The second technique involves bringing together balances denominated in different currencies into a multi-currency notional pooling arrangement. For this to operate as a cross-border structure, a combination of a multi-currency notional pool with cross-border physical cash concentration is required to transfer account positions to the concentration location, and then include them in the pool. In itself, multi-currency notional pooling cannot be considered a cross-border liquidity technique, but is a critical component of the hybrid solution that brings together physical cross-border techniques and domestic pooling.

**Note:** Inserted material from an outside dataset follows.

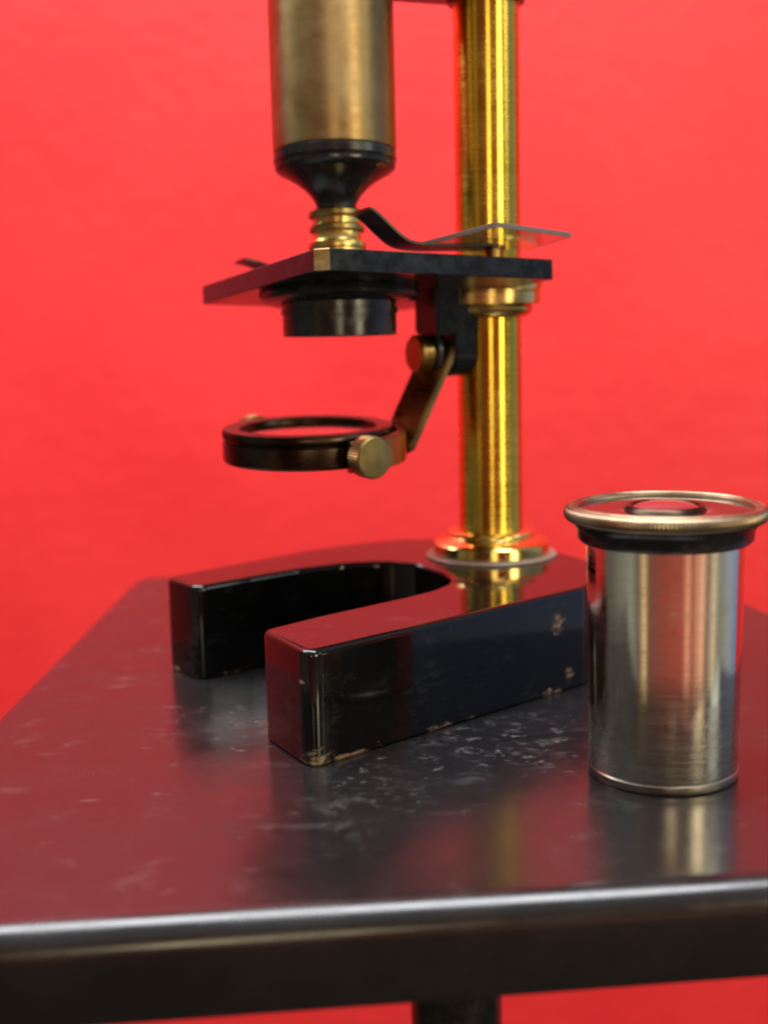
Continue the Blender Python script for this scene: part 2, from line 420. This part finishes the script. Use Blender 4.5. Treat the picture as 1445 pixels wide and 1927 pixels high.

A four-step approach to cross-border liquidity

Optimising liquidity on a regional or global basis is best achieved by taking a structured approach, as implementing a cross-border liquidity solution in isolation is unlikely to deliver the liquidity and governance benefits that treasurers require:

  1. Account structure. The first challenge for many treasurers in consolidating liquidity is that cash is distributed amongst a multitude of banking partners and accounts. Treasurers should therefore review the account structure and associated flows, and potentially rationalise these structures before considering a cross-border liquidity solution.
     
  2. Cash visibility. Establishing visibility over cash, across locations, banks and accounts is an essential prerequisite to taking control over this cash. However, with sophisticated technology now readily available from many banks, SWIFT and treasury management system/ ERP vendors, the obstacles to achieving cash visibility are far lower than in the past.
     
  3. Solution definition. It is important to work with the bank to identify the most efficient channels for managing payment and collection flows, and any regulatory restrictions on the mobility of funds. On the basis of such analysis, treasurers can assess potential solutions and the specific value proposition of each one in relation to the specific needs of the business. Other important considerations during this phase include the appropriate evaluation of the tax and accounting implications from the adoption of a physical or notional arrangement, and the alignment with internal company policies on the changes in the ownership of the liquidity as a result of the design of the solution.
     
  4. Implementation roadmap. Finally, treasurers should work with the bank to build an implementation roadmap for the chosen solution(s), including outlining the relevant regulatory and tax issues in each country, and internal implementation requirements, such as considering the implications of intercompany guarantees and indemnities, or the preference for intercompany lending.